Une tendance assommante à l’ « hommagisme » (avec grosse larme à l’œil) fait de la mort d’un cinéaste un moment où les plus étranges rédemptions interviennent — avec concours de superlatifs pour en faire une grande perte. Avec la mort de Harun Farocki, la perte est grande, mais elle ne représentera qu’une vaguelette au cœur d’un été où déferlent sur les écrans des images d’actualité qui l’ont peut-être passionné jusqu’à son dernier souffle, qu’il aurait éventuellement — dans un film, avec une installation, au sein d’une exposition — montées, montrées, disséquées, remontées, remontrées, pour établir des rapports dialectiques, pour en révéler l’idéologie sous-jacente, pour étudier et questionner les régimes d’image. Au sein d’une œuvre essentielle, Harun Farocki a placé au centre l’image comme représentation et langage, en se mettant à l’affût des signes qui la composent, des symptômes qu’elle recèle, l’intégrant également dans une historicité — dans l’histoire tout court, et aussi dans l’histoire du cinéma. Il s’est notamment intéressé en pionnier, avec une clairvoyance frappante, aux images de surveillance (Eye / Machine), ainsi qu’au virtuel et au jeu vidéo, en les faisant dialoguer avec les guerres contemporaines (War at the Distance, Serious Games).
Critique et théoricien, citoyen engagé, pédagogue et enseignant ; beaucoup de ses films unissent ces multiples facettes, auxquelles il faut ajouter celles de vidéaste et de commissaire d’exposition. On peut citer, parmi plus de 90 titres d’une filmographie réticulaire parfaitement cohérente, quelques jalons : Feu inextinguible (1969), Industrie und Fotografie (1979), Images du monde et inscription de la guerre (1988), Vidéogrammes d’une révolution (1992, co-réalisé avec Andrei Ujica), Arbeiter verlassen die Fabrik (1995), Zum Vergleich (2009). Ces deux dernières années, on a pu découvrir à Cinéma du réel Ein neues Produkt (2013) et Sauerbruch Hutton Architekten (2014), deux films poursuivant une réflexion sur le langage, le parler, le pouvoir, la division du travail, qui comptent parmi l’un des nombreux champs qu’il a investi avec une abnégation passionnée. Si la filmographie de Harun Farocki n’a pas bénéficié d’une immense diffusion en France, le Musée du Jeu de Paume (1995 et 2009) et à la Cinémathèque française (2002) ont heureusement œuvré en ce sens, ainsi que la Bibliothèque Publique d’Information (BPI) via le Catalogue national des films documentaires, qui permet la consultation de plusieurs de ses films. Espérons enfin que la sortie d’Images du monde et inscription de la guerre et d’En sursis en DVD ne constitue que le début d’un travail éditorial plus large.

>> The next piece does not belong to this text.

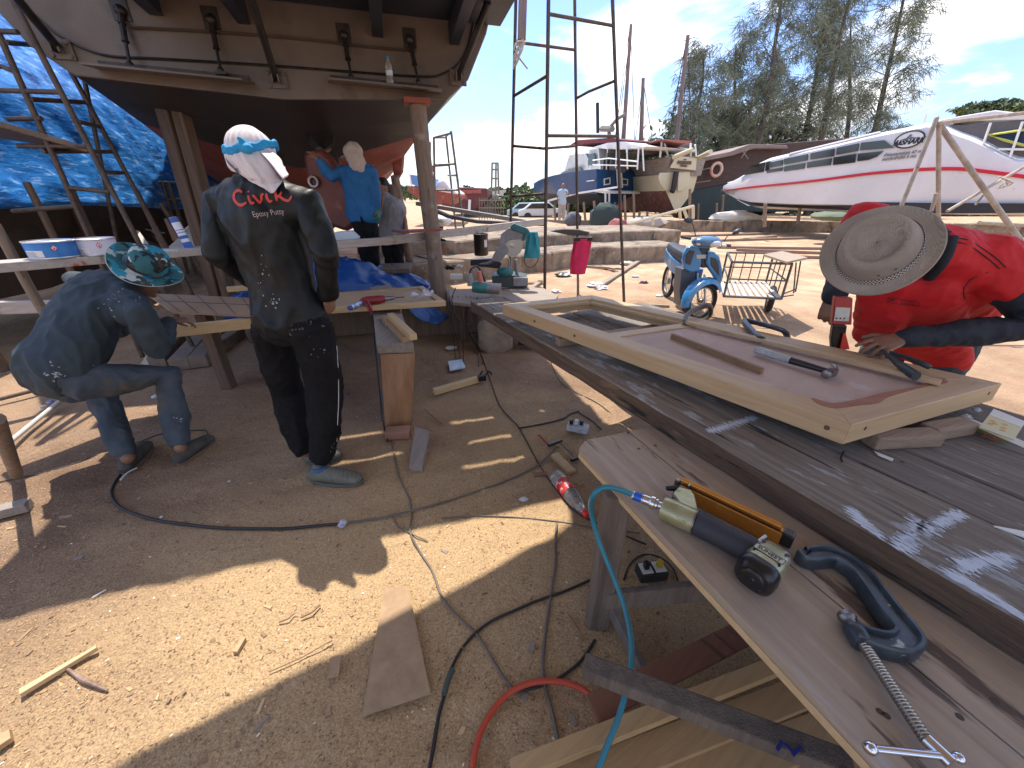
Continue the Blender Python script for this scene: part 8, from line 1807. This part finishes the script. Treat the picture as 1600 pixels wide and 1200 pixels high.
# collar: navy undershirt band
tree=bvh(shirt)
nk=[PY(1462,322,1.72),PY(1478,318,1.70),PY(1487,335,1.66),PY(1488,365,1.62),PY(1480,395,1.58),PY(1466,420,1.56),PY(1450,440,1.55)]
pc=[onsurf(tree,x,y,.004) for x,y in ((1452,330),(1463,321),(1474,318),(1483,326),(1487,345),(1487,370),(1480,395),(1468,416),(1452,434))]
pc=[p for p in pc if p]
if len(pc)>3:
    adopt(MB().tube(pc,.021,8,smoothpath=4,flat=.8).build('collar',navyc,smooth=60))
for nm,pp_ in (('shoulder_seam',((1484,378),(1505,380),(1525,390),(1545,405),(1562,420))),('shoulder_seam',((1486,372),(1510,374),(1535,388),(1555,402),(1572,418))),('sleeve_seam',((1508,468),(1506,452),(1520,435),(1545,425)))):
    q=[onsurf(tree,x,y,.002) for x,y in pp_]; q=[p for p in q if p]
    if len(q)>2: o=MB().tube(q,.0018,5,smoothpath=4).build(nm,navyc); o.parent=shirt
# chest badge print
mb=MB(); P4=[(1388,465),(1437,472),(1436,479),(1387,473)]
for a,b_ in zip(P4,P4[1:]+P4[:1]):
    q=[onsurf(tree,a[0]+(b_[0]-a[0])*k/6,a[1]+(b_[1]-a[1])*k/6,.002) for k in range(7)]; q=[p for p in q if p]
    if len(q)>1: mb.tube(q,.0011,4)
for yy in (469.5,472,474.5):
    q=[onsurf(tree,1407+k*4,yy+k*.7-1,.002) for k in range(7)]; q=[p for p in q if p]
    if len(q)>1: mb.tube(q,.0008,4)
p=onsurf(tree,1395,469,.002)
if p: mb.ell(p,.006,n=8,m=5)
o=mb.build('badge_print',mat('badge_navy',(.10,.015,.03))); o.parent=shirt
# forearm hand on the strip : separate fine mesh fused to the wrist of the body
w0=J['wr']; fd_=(PZ(1338,551,.930)-w0).normalized(); b=MB()
chain(b,[(J['er'].lerp(w0,.8),.030),(w0,(.029,.023),V(.5,-.8,.1))],14)
nrm=V(-.15,-.35,1); hand(b,w0,fd_,nrm,.16,.13,-1,1.12,10,.8)
hb=organic('hand',b,skin,None,voxel=.0035,smooth=3,folds=[(.0012,70,(1,1,1))]); adopt(hb)
b=MB(); w1=J['wl']; hand(b,w1,J['dl'],V(-.6,-.6,0),.55,.06,1,1.08,10); chain(b,[(w1+V(0,0,.02),.026),(w1,.026)],12)
adopt(organic('hand',b,skin,None,voxel=.0045,smooth=3))
# hat
straw=mat('straw_hat',(.44,.39,.34),(.35,.31,.27),scale=9,rough=.8,bump=.0,spots=[((.22,.18,.16),5,.60,.15),((.40,.15,.11),6,.76,.03)])
nt=straw.node_tree; bs=nt.nodes['Principled BSDF']; tcn=_n(nt,'ShaderNodeTexCoord'); w1_=_n(nt,'ShaderNodeTexWave',Scale=75); w2_=_n(nt,'ShaderNodeTexWave',Scale=75); w2_.bands_direction='Z'
nt.links.new(tcn.outputs['Object'],w1_.inputs[0]); nt.links.new(tcn.outputs['Object'],w2_.inputs[0]); mm=_n(nt,'ShaderNodeMath',operation='MULTIPLY'); nt.links.new(w1_.outputs[1],mm.inputs[0]); nt.links.new(w2_.outputs[1],mm.inputs[1])
bpn=_n(nt,'ShaderNodeBump',Strength=.8,Distance=.003); nt.links.new(mm.outputs[0],bpn.inputs['Height']); nt.links.new(bpn.outputs[0],bs.inputs['Normal'])
hcn=PY(1372,390,1.46); tocam=(V(0,0,CAMZ)-hcn).normalized(); axh=(tocam*1.35+V(-.24,.12,.60)).normalized()
M=frame(hcn,V(1,.1,-.42),axh,True); b=MB(); seg=64; rs=[]
def rg_(a,bx,by,z): return M@V(bx*math.cos(a),by*math.sin(a),z)
A_=[2*math.pi*i/seg for i in range(seg)]
rx,ry=.165,.165
for f,z in ((.995,-.004),(1.0,.0),(.985,.003),(.92,-.004),(.82,-.004),(.76,.0)):
    rs.append([rg_(a,rx*f,ry*f,z+.012*(math.cos(2*a)*f**3)+.003*noise.noise(V(a*2,f*3,0))) for a in A_])
cx,cy=.112,.122
def crown(f,z,dent=0): 
    return [rg_(a,cx*f,cy*f*(1-.08*max(0,math.sin(a))),z-dent*(.6+.4*abs(math.cos(a)))+.0015*noise.noise(V(a*3,z*40,4))) for a in A_]
rs+= [crown(1.03,.004),crown(.985,.024),crown(.93,.048),crown(.87,.07),crown(.80,.085),crown(.73,.09),crown(.66,.086),crown(.59,.074),crown(.5,.064),crown(.3,.062),crown(.02,.064)]
b.rings(rs,False); ht=b.build('straw_hat',straw,smooth=70,solid=.003); adopt(ht)
# checker band
chk=bpy.data.materials.new('checker_band'); chk.use_nodes=True; nt=chk.node_tree; bs=nt.nodes['Principled BSDF']; uvn=_n(nt,'ShaderNodeUVMap'); ck=_n(nt,'ShaderNodeTexChecker',Scale=1.0); ck.inputs[1].default_value=(.62,.6,.58,1); ck.inputs[2].default_value=(.02,.02,.022,1)
nt.links.new(uvn.outputs[0],ck.inputs[0]); nt.links.new(ck.outputs[0],bs.inputs['Base Color']); bs.inputs['Roughness'].default_value=.7
me=bpy.data.meshes.new('hat_band'); vs=[];fs=[];uv=[]
nb=seg
for i in range(nb+1):
    a=2*math.pi*i/nb
    for z,f in ((.003,1.05),(.024,1.0)): vs.append(tuple(rg_(a,cx*f+.0025,(cy*f+.0025)*(1-.08*max(0,math.sin(a))),z)))
    if i: q=i*2; fs.append((q-2,q,q+1,q-1)); u0=(i-1)*150/nb;u1=i*150/nb; uv+= [(u0,0),(u1,0),(u1,3),(u0,3)]
me.from_pydata(vs,[],fs); ul=me.uv_layers.new(); 
for i,c_ in enumerate(uv): ul.data[i].uv=(c_[0]+.01,c_[1]+.01)
me.materials.append(chk); o=bpy.data.objects.new('hat_band',me); COL.objects.link(o); o.parent=ht
b=MB()
for a,z in ((-1.15,.05),(-.75,.052)): 
    p=rg_(a,cx*.975,cy*.975,z); b.lathe([(.0008,.0015),(.0035,.0015),(.0035,0)],p,(p-rg_(a,0,0,z)),10,cap=False)
o=b.build('vent_eyelets',blk2); o.parent=ht
# red meter held in the far hand, standing on the frame
dv=thing('red_tape_tool','red box tool with white label and black nose standing on the door frame','hand tool',PY(1313,545,1.72))
Yd=1.66
def dpx(pts,dep=.03,Y=Yd): return MB().slab([PY(x,y,Y) for x,y in pts],(0.01,dep,0))
dpx(((1305,464),(1333,466),(1331,508),(1300,507))).build('case',mat('tool_red',(.36,.03,.03),rough=.4),dv,bevel=.004)
dpx(((1306,480),(1326,481),(1323,502),(1303,501)),.002,Yd-.004).build('white_label',mat('label_off',(.55,.56,.52),(.42,.43,.42),scale=60,rough=.5),dv)
for k in range(3):
    p=PY(1307+k*6,497.5,Yd-.005); MB().lathe([(.0006,.001),(.0036,.001),(.0036,0)],p,(0,-1,0),10,cap=False).build('button',blk2,dv)
dpx(((1302,508),(1324,509),(1321,530),(1311,548),(1300,549),(1299,530)),.03).build('nose',blk2,dv,bevel=.004)
dpx(((1318,521),(1322,523),(1328,546),(1312,547)),.02,Yd-.01).build('red_clip',mat('clip_red',(.75,.05,.03),rough=.4),dv,bevel=.002)
# ---------------------------------------------------------------- red drill, can and rag on the central door
Zd=Z2+.001
t=thing('electric_drill','red electric drill lying on the wooden door blank beside a spray can','drill',PZ(590,472,Zd))
dred=mat('drill_red',(.30,.02,.025),(.20,.015,.02),scale=20,rough=.35); z=Zd+.035
MB().tube([PZ(567,472,z),PZ(572,470,z),PZ(592,468,z),PZ(601,467,z)],[.028,.035,.035,.028],16,smoothpath=3).build('motor_body',dred,t,smooth=55)
MB().tube([PZ(601,467,z),PZ(610,466,z),PZ(617,465,z)],[.02,.018,.012],14).build('chuck',steel,t,smooth=50)
MB().tube([PZ(617,465,z),PZ(632,464,z)],.004,8).build('drill_bit',darkm,t)
MB().tube([PZ(572,472,z),PZ(577,480,z-.012),PZ(580,487,z-.02)],[.026,.02,.017],12,smoothpath=3).build('handle',dred,t,smooth=55)
rod('cable',[PZ(580,486,z-.01),PZ(581,494,.69),PY(583,502,2.9),PY(585,530,2.86),PY(592,600,2.6),PZ(598,655,.05),PZ(606,690,.01)],.006,blk2,'black drill cord hanging down beside the trestle board','cable',8,6)
t=thing('spray_can','blue and white spray can lying left of the red drill','spray can',PZ(555,478,Zd))
a=PZ(548,481,Zd+.024);b=PZ(566,474,Zd+.024); MB().tube([a,b],.024,16).build('can_body',mat('can_lav',(.6,.65,.75),(.2,.3,.55),scale=18,rough=.35,metal=.3,ramp=(.5,.54)),t,smooth=40)
MB().tube([a-(b-a)*.15,a],[.017,.021],16).build('cap',mat('cap_blue',(.05,.1,.3)),t,smooth=40)
c=PZ(662,462,Zd+.02); b=MB()
for k in range(9): 
    p=c+V(U(-.08,.08),U(-.05,.05),U(-.005,.02)); chain(b,[(p,(.02,.012)),(p+V(U(-.06,.06),U(-.05,.05),U(0,.03)),(.016,.01))],8)
o=organic('rag',b,mat('rag_lilac',(.66,.64,.70),(.5,.48,.58),scale=14,rough=.85),None,voxel=.006,smooth=2,folds=[(.010,28,(1,1,1))]); recenter(o,PZ(662,466,Z2)); tag(o,'crumpled white rag on the right end of the wooden door blank','rag')
# ================================================================ CABLES
cab=mat('cable_black',(.018,.017,.017),rough=.5); cabg=mat('cable_grey',(.11,.095,.085),(.16,.14,.12),scale=10,rough=.6)
def cable(pts,r,m,label,z=.006): 
    P=[PZ(p[0],p[1],p[2] if len(p)>2 else z) for p in pts]
    for i,p in enumerate(P):
        if len(pts[i])<3: p.z=gh(p.x,p.y)+r+.002
    return rod('cable',P,r,m,label,'cable',8,7)
cable([(188,742),(178,756),(174,772),(182,788),(200,800),(240,812),(290,820),(340,825),(400,827),(450,824),(500,820),(532,818)],.0075,cab,'thick black cable curving in front of the bent man')
cable([(-10,752),(60,738),(120,718),(168,700),(212,690),(250,677),(290,672),(320,672),(324,682)],.0035,cab,'thin black cable running from the left edge past the bent mans shoes')
rod('cable_sleeve',[PZ(188,750,.02),PZ(200,738,.022),PZ(214,731,.02)],.0045,litw,'white end sleeve of the thick cable by the bent mans shoe','cable',8,4)
cable([(545,815),(600,808),(650,797),(700,782),(745,765),(790,750),(840,728),(868,700)],.0055,cabg,'grey brown cable crossing the shade edge from the lilac wrapper to the table corner')
cable([(598,610),(597,640),(606,670),(618,720),(624,745),(640,780),(643,805),(641,832),(655,860),(675,890),(690,930),(715,960),(745,990),(770,1030),(790,1062),(805,1078)],.0045,cabg,'long thin grey cable running from the trestle foot to the red hose')
cable([(870,820),(868,850),(868,880),(862,920),(856,960),(850,1010),(849,1060),(862,1110),(872,1160),(880,1220)],.0055,cabg,'grey cable running down left of the table leg')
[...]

La continuation de cette tâche de diffusion paraît essentielle car Harun Farocki peut faire figure de révélation pour celui qui le découvre. C’est-à-dire qu’on ne voit plus ensuite une image, le cinéma, le monde de la même manière ; il s’agit d’un art qui rend intelligible, qui fait dialoguer le conceptuel et le sensible, qui ouvre la représentation au sens, à la pensée et aux idées, qui ne donne pas à voir, mais aide à savoir voir. Le cinéma comme terrain de transformation de la façon de se représenter le monde et d’appréhender le réel, il est difficile d’imaginer plus beau programme. Harun Farocki s’est éteint et nous manque déjà, c’est un fait. Mais ses films à (re)découvrir continueront de nourrir nos regards, voilà un autre fait.